» Supplied data
++++
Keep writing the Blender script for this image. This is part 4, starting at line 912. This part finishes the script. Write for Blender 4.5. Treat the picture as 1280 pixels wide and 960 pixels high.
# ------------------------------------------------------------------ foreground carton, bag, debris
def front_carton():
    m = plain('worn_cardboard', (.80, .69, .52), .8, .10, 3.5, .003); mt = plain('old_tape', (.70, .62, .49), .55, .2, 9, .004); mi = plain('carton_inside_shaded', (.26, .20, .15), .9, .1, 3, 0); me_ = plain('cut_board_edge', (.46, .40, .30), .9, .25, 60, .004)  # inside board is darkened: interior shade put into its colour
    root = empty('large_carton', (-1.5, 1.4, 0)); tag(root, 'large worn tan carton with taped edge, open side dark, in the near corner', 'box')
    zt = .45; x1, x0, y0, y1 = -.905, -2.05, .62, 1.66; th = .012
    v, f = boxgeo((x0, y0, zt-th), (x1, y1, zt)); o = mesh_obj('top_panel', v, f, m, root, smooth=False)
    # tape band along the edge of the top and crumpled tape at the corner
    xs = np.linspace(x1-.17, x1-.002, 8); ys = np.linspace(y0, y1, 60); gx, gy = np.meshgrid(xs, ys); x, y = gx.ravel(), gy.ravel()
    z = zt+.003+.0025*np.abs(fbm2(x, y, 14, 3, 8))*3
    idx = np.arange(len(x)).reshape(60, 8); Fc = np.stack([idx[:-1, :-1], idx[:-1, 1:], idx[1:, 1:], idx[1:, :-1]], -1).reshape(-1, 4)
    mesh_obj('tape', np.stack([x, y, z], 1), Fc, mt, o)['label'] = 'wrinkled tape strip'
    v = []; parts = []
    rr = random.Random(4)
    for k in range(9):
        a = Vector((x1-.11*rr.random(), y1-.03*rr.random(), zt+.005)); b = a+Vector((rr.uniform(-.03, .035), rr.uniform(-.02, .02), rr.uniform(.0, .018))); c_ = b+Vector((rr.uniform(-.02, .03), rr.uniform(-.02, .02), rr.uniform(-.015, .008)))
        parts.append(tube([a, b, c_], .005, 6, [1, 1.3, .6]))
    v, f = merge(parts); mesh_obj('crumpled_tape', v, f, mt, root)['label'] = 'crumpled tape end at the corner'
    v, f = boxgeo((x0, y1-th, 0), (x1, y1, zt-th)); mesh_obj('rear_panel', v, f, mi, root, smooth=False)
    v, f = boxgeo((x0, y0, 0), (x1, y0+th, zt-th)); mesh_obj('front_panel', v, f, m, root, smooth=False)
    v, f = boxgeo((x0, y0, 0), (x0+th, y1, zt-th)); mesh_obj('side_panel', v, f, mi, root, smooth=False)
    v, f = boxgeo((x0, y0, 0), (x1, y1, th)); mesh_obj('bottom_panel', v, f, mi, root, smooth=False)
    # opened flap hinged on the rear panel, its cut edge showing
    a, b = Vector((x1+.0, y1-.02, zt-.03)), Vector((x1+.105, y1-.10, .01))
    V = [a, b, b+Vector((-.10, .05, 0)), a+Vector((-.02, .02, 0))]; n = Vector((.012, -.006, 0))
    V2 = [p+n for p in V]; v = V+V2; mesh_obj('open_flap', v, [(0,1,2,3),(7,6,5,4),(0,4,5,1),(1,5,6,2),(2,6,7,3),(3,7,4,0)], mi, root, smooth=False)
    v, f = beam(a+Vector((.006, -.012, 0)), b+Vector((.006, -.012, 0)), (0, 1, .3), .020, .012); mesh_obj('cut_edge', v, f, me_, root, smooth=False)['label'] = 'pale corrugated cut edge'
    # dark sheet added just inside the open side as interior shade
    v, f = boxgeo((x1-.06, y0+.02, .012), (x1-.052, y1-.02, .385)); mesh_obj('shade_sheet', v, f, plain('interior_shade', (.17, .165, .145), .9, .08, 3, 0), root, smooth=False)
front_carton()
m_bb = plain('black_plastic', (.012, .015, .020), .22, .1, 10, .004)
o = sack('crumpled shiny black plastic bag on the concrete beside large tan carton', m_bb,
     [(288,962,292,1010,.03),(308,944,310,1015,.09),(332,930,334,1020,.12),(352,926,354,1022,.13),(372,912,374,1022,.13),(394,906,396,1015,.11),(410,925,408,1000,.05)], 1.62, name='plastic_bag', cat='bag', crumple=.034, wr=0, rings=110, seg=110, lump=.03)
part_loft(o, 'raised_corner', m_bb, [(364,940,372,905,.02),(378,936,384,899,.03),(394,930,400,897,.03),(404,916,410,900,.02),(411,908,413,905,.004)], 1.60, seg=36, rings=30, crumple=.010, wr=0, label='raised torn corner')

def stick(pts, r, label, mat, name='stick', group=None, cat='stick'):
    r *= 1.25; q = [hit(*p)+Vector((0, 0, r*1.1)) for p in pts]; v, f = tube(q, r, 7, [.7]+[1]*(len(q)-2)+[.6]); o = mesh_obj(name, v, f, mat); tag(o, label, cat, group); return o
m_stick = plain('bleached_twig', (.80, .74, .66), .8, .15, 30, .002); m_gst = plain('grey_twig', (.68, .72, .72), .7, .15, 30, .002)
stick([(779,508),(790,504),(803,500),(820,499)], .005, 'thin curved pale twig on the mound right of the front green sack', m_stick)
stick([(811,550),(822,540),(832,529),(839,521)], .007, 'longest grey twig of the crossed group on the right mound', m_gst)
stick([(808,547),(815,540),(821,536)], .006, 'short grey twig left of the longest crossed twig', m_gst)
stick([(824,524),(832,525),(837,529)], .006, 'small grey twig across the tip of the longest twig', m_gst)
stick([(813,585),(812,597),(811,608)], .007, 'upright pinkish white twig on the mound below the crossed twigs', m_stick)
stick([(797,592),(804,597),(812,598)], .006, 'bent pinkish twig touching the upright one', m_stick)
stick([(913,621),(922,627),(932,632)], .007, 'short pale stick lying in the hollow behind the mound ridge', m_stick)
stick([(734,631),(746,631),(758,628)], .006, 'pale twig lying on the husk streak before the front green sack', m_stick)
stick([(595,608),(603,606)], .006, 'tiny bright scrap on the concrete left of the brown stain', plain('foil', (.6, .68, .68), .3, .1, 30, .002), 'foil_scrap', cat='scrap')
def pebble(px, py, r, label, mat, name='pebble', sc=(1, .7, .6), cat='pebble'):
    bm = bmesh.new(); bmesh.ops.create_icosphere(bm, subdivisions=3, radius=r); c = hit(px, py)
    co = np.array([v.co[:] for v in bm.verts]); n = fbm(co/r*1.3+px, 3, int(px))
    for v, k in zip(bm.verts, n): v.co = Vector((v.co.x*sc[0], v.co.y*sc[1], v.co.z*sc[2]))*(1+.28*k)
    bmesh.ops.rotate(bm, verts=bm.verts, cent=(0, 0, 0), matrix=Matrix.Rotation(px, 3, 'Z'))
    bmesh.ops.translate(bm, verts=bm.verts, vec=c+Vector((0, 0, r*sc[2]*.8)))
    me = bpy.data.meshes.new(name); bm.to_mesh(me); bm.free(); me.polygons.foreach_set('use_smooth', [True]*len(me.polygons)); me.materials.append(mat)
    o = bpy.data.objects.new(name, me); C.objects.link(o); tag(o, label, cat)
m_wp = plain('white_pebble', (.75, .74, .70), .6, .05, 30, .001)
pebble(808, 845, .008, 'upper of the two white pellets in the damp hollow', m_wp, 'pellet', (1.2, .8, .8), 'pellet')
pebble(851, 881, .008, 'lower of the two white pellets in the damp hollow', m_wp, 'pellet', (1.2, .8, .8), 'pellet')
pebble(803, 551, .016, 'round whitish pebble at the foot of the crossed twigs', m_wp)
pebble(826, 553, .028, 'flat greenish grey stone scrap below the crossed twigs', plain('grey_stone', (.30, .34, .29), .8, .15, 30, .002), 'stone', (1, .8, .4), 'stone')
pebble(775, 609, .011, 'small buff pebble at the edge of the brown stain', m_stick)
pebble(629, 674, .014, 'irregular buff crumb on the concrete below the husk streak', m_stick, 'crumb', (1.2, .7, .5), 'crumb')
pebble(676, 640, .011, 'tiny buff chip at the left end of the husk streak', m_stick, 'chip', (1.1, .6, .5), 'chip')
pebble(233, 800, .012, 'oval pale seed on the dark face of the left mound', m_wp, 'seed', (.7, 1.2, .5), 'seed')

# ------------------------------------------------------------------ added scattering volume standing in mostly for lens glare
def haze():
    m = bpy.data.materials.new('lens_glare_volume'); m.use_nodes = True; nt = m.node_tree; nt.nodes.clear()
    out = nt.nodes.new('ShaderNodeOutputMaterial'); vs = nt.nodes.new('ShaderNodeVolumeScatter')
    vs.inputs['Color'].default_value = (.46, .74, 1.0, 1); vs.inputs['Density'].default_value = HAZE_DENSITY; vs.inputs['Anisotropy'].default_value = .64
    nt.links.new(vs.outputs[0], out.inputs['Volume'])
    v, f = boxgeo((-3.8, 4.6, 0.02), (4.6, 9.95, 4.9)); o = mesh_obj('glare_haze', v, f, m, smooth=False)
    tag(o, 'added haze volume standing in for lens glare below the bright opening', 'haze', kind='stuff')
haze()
++++
» Instructions to follow
Return nothing but the lines from the start of the listing above through the line containing "v, f = boxgeo((x0, y0, 0), (x1, y0+th, zt-th));", exactly as given.

» Expected output
Keep writing the Blender script for this image. This is part 4, starting at line 912. This part finishes the script. Write for Blender 4.5. Treat the picture as 1280 pixels wide and 960 pixels high.
# ------------------------------------------------------------------ foreground carton, bag, debris
def front_carton():
    m = plain('worn_cardboard', (.80, .69, .52), .8, .10, 3.5, .003); mt = plain('old_tape', (.70, .62, .49), .55, .2, 9, .004); mi = plain('carton_inside_shaded', (.26, .20, .15), .9, .1, 3, 0); me_ = plain('cut_board_edge', (.46, .40, .30), .9, .25, 60, .004)  # inside board is darkened: interior shade put into its colour
    root = empty('large_carton', (-1.5, 1.4, 0)); tag(root, 'large worn tan carton with taped edge, open side dark, in the near corner', 'box')
    zt = .45; x1, x0, y0, y1 = -.905, -2.05, .62, 1.66; th = .012
    v, f = boxgeo((x0, y0, zt-th), (x1, y1, zt)); o = mesh_obj('top_panel', v, f, m, root, smooth=False)
    # tape band along the edge of the top and crumpled tape at the corner
    xs = np.linspace(x1-.17, x1-.002, 8); ys = np.linspace(y0, y1, 60); gx, gy = np.meshgrid(xs, ys); x, y = gx.ravel(), gy.ravel()
    z = zt+.003+.0025*np.abs(fbm2(x, y, 14, 3, 8))*3
    idx = np.arange(len(x)).reshape(60, 8); Fc = np.stack([idx[:-1, :-1], idx[:-1, 1:], idx[1:, 1:], idx[1:, :-1]], -1).reshape(-1, 4)
    mesh_obj('tape', np.stack([x, y, z], 1), Fc, mt, o)['label'] = 'wrinkled tape strip'
    v = []; parts = []
    rr = random.Random(4)
    for k in range(9):
        a = Vector((x1-.11*rr.random(), y1-.03*rr.random(), zt+.005)); b = a+Vector((rr.uniform(-.03, .035), rr.uniform(-.02, .02), rr.uniform(.0, .018))); c_ = b+Vector((rr.uniform(-.02, .03), rr.uniform(-.02, .02), rr.uniform(-.015, .008)))
        parts.append(tube([a, b, c_], .005, 6, [1, 1.3, .6]))
    v, f = merge(parts); mesh_obj('crumpled_tape', v, f, mt, root)['label'] = 'crumpled tape end at the corner'
    v, f = boxgeo((x0, y1-th, 0), (x1, y1, zt-th)); mesh_obj('rear_panel', v, f, mi, root, smooth=False)
    v, f = boxgeo((x0, y0, 0), (x1, y0+th, zt-th)); mesh_obj('front_panel', v, f, m, root, smooth=False)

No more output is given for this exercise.